Lee, 69, was found hanging from a tree on the walking trail in Yangpyeong, Gyeonggi Province, at 7:10 a.m., with his belongings, including his ID card, in his pocket. A suicide note was found in a car parked nearby, police said.
He was supposed to appear at the Seoul Central District Prosecutors' Office at 9 a.m. to be questioned over allegations that group founder Shin Kyuk-ho and Chairman Shin Dong-bin have amassed massive slush funds and committed other crimes. The two have been banned from leaving the country since early July.
In the note, Lee called the chairman a "good person" and wrote he "feels sorry for leaving early." He said "there are no slush funds in Lotte." Police did not elaborate.
Lee joined Lotte, the fifth-biggest business empire in Korea, in 1973 and has worked closely with group founder Shin Kyuk-ho and Chairman Shin Dong-bin for many years.
Meanwhile, the prosecution said it had found the chairman and the founder have received a total of 30 billion won every year from the group's affiliates. While Lotte officials claim the money is dividends and paychecks, prosecutors believe part of the money came from illicit financial transactions among affiliates.
It is also alleged that the group had some affiliates involved in other affiliates' business, especially in dealings with foreign companies, allowing them to profit. The group is also suspected of having set up paper companies when investing in China, Russia and Vietnam and creating slush funds.

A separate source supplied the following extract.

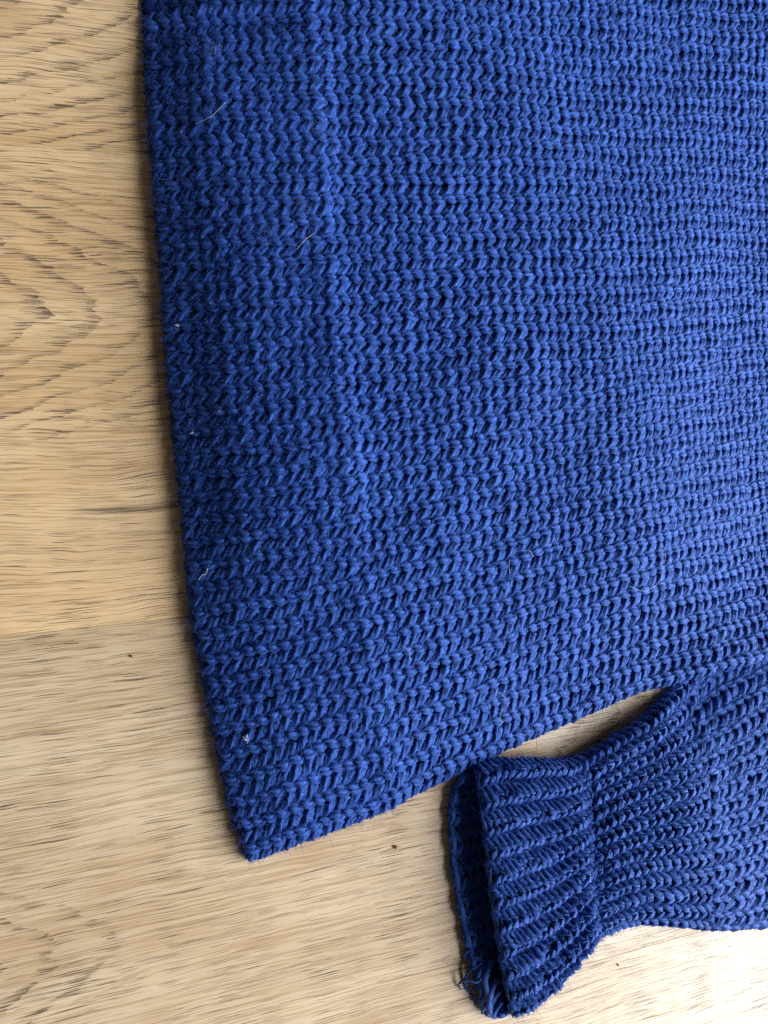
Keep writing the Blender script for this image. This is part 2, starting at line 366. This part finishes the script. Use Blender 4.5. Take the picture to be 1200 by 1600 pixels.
def gather_fn(i, j):
    return sleeve_surface(1 + i / 15.0 + 0.015 * vnoise(i * .4, j * .5, 33), j / NS + 0.010 * vnoise(i * .3, j * .45, 34), 1, lambda s: 1.35 * (1 - smooth(1.72, 2.05, s)), NS)
def sleeve_fn(i, j):
    return sleeve_surface(2 + i / 13.0 + 0.02 * vnoise(i * .4, j * .5, 35), j / NPL + 0.010 * vnoise(i * .3, j * .45, 36), 1, lambda s: 0.0 * s, NPL)
LL_K = np.linspace(0, 1, 9)
LOW_LIP = np.array([(104.73, -90.85), (101.58, -98.85), (100.61, -107.72), (101.58, -123.56), (104.25, -139.69), (107.42, -153.74), (110.86, -165.66), (115.32, -176.0), (120.0, -178.6)])
def lower_fn(i, j):
    v = j / NC
    A = cubic1(np.clip(v, -0.02, 1.02), LL_K, LOW_LIP)
    T = cubic1(np.ones_like(v), S_K, S_TOP); B = cubic1(np.ones_like(v), S_K, S_BOT)
    E_ = T * (1 - v[..., None]) + B * v[..., None]
    s = (i / 17.0)[..., None]
    P = A * (1 - s) + E_ * s
    x, y = P[..., 0], P[..., 1]
    z = 1.9 + 0.7 * np.cos(2 * math.pi * j + math.pi) + 0.5 * (1 - smooth(0, 2.5, i)) + 2.0 * (smooth(0.10, 0.0, v) + smooth(0.92, 1.0, v))
    return np.stack([x, y, z], -1)

FUZZ = {}
PLY, TWIST, SPLIT = 4, 0.42, 0.04
def stitches(fn, I, J, NT, NSIDE, radius, H, a, d, skew, seed, fuzzkey, flip=False):
    """one yarn loop per (i, j); returns tube vertices, quads and yarn attribute for that list of stitches"""
    r_ = np.random.default_rng(seed)
    n = len(I)
    t = np.linspace(-math.pi, math.pi, NT)
    T = np.broadcast_to(t, (n, NT))
    win = np.sin(T) ** 2
    rs = lambda m: r_.uniform(-1, 1, (n, 1)) * m
    aj = a * (1 + rs(0.13)); Hj = H * (1 + rs(0.11) * win)
    v = (T + aj * np.sin(2 * T)) / (2 * math.pi)
    v = v + (SPLIT + rs(0.08)) * win * np.sign(T)
    sk = skew(I, J)[:, None] if callable(skew) else skew
    u = -Hj * np.cos(T) + sk * v + rs(0.05) * win
    hz = -d * np.cos(2 * T) * (1 + rs(0.18)) + rs(0.16) * win + 0.22 * win * (T > 0) + 0.15 * win * np.sign(T) * r_.uniform(-1, 1, (n, 1))
    ii = I[:, None] + 0.5 + u; jj = J[:, None] + 0.5 + v
    e = 0.06
    P = fn(ii, jj)
    du = fn(ii + e, jj) - fn(ii - e, jj); dv = fn(ii, jj + e) - fn(ii, jj - e)
    nrm = np.cross(du, dv); nrm /= np.linalg.norm(nrm, axis=-1, keepdims=True) + 1e-9
    nrm = np.where((nrm.mean(axis=(0, 1))[2] < 0), -nrm, nrm)
    C = P + nrm * hz[..., None]
    tan = np.gradient(C, axis=1); tan /= np.linalg.norm(tan, axis=-1, keepdims=True) + 1e-9
    bi = np.cross(tan, nrm); bi /= np.linalg.norm(bi, axis=-1, keepdims=True) + 1e-9
    no = np.cross(bi, tan)
    seg = np.linalg.norm(np.diff(C, axis=1), axis=-1)
    s = np.concatenate([np.zeros((n, 1)), np.cumsum(seg, axis=1)], 1)
    ph = r_.uniform(0, 6.28, (n, 1))
    rad = radius * (0.86 + 0.20 * win) * (1 + rs(0.12)) * (1 + 0.06 * np.sin(s * 1.7 + ph))
    th = np.linspace(0, 2 * math.pi, NSIDE, endpoint=False)      # 0 is the underside
    TH0 = th[None, None, :]
    TH = TH0 + (s * TWIST + ph)[..., None]                       # the plies wind round the yarn
    rr = rad[..., None] * (0.70 + 0.38 * np.abs(np.sin(PLY * TH0 / 2)) ** 0.8)
    ring = C[:, :, None, :] + rr[..., None] * (-np.cos(TH)[..., None] * no[:, :, None, :] * 0.88 + np.sin(TH)[..., None] * bi[:, :, None, :] * 1.10)
    V = ring.reshape(-1, 3)
    base = (np.arange(n)[:, None, None] * NT + np.arange(NT - 1)[None, :, None]) * NSIDE
    k = np.arange(NSIDE)[None, None, :]; k2 = (k + 1) % NSIDE
    Q = np.stack([base + k, base + k2, base + NSIDE + k2, base + NSIDE + k], -1).reshape(-1, 4)
    att = np.stack(np.broadcast_arrays((s + ph * 7)[..., None], TH0 / (2 * math.pi), r_.uniform(0, 1, (n, 1))[..., None]), -1).reshape(-1, 3)
    sel = win > 0.25
    FUZZ.setdefault(fuzzkey, []).append((C[sel], nrm[sel], tan[sel], rad[sel]))
    return V, Q, att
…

Members of the owner family are also suspected of cooking the accounting books by exaggerating profits and unfairly helping their relatives' firms win bids for business contracts.
Shin Young-ja, the founder's eldest daughter, was arrested in early July for alleged bribery and embezzlement. She allegedly took 3 billion won from companies in return for placing their counters in favorable spots at Lotte's duty free shops, and embezzled 4 billion won in company funds by registering her three daughters as board members of a company owned by her son so they would receive salaries.